Kids on a bus are like popcorn. They cannot stay seated. They either pop up to see what the person in front of them is doing, or lean across the aisle, or slide bonelessly under their seat across the grossest floor imaginable to grab the feet of the person in front of them. I’m tall enough so that if I sit up VERY straight and crane my neck, I can see them if they pop up. So the whole ride is me saying various names followed by “In the seat! Sit down! Legs in! Sit up! Turn around.” My neck stays sore for days.

Between the singing, yelling across aisles, and hysterical shrieking hyena laughter, it gets very loud. I have an app on my phone that registers decibal levels and compares them to comparable sounds. On our most recent field trip, we got as loud as a running blender!

Some field trip locations are almost 2 hours away. It’s a magical ride.

Bus rides aren’t the only fun thing! 10% of field trip fun happens en route from point a to point b once in or at the location. Stairs with railings you can lean over, aiming your body from the waist up at the ground 3 floors below (while you’re teacher has a heart attack and hauls you back by your pants)! Escalators that you can dangle your baggy clothing on, and run up while it goes down! Elevators that are older than the combined age of the entire class! Even better if they are tiny, squeaky, and rickety! If you find out your teacher has mild claustrophobia, this is an AWESOME time to have a dance party and sway your hips side to side to crash into her.

Once in the museum, the real fun begins.
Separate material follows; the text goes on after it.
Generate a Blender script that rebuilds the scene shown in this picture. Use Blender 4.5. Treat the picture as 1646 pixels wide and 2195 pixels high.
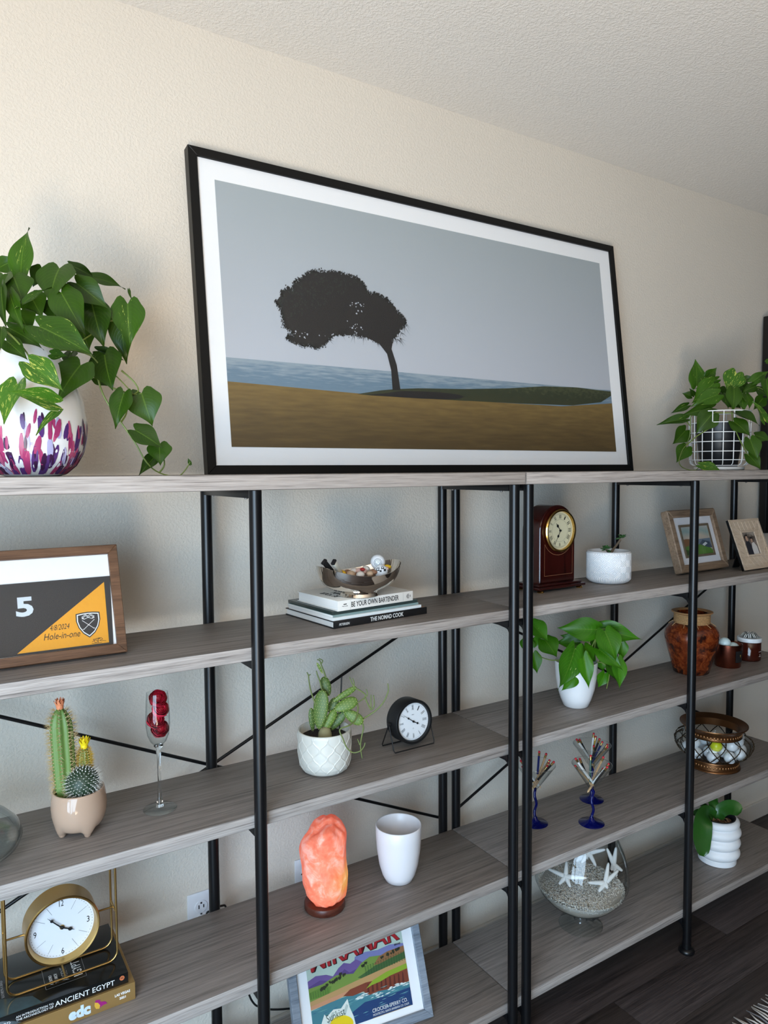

Now, I pride myself on being very aware of gender bias. I treat all my students equally, and I try to break down stereotypes- just try telling someone they throw like a girl in my classroom. However, when in a museum, most kids will break down along gender lines and play two very distinct games as they tour the exhibits. And therein lies 40% of the field trip fun.

For girls, the game is “Find the Cutest Thing.” I’m sorry, I meant “Oh my goddd, it’s the cutest thing Ev-EERRRRRR.” Paintings with horses in them. Dioramas of tiny people in tiny clothes. Hummingbirds. Tigers. (I don’t think they quite got that the latter two were taxidermied.) “Look at THIS! ohmygod so furry. So colorful. FEATHERS!” They are not normally like this.

For the boys, each visit to a museum becomes an intense game of “Spot the Penis.” On a statue! Naked people in a diorama! Taxidermied animals! Whale skeletons! (They aren’t right 100% of the time.) The game is played like this. See something, point at it while snorting and giggling and huffing. Elbow your friend. Whisper. Stare at your teacher with giant eyes and yell “Nothing!” before she even asks you a question.

Usually I tactfully pretend I haven’t heard them or seen whatever they happen to be looking at. The group I had with me on this trip was particularly good at spotting everything even remotely phallic, and freaking out about it. After a couple hours, I was getting a little tired of it.

So when we stopped in front of a giant Native American carving and they did the ‘hee-hee-look-at-it!’ shuffle for the 78th time, I snapped, “Yes it’s a penis!”

Then turned around to see three alarmed looking undergraduates staring at me.

Luckily, my students had my back. From behind me, one little guy logically pointed out “Well, it is, you know.”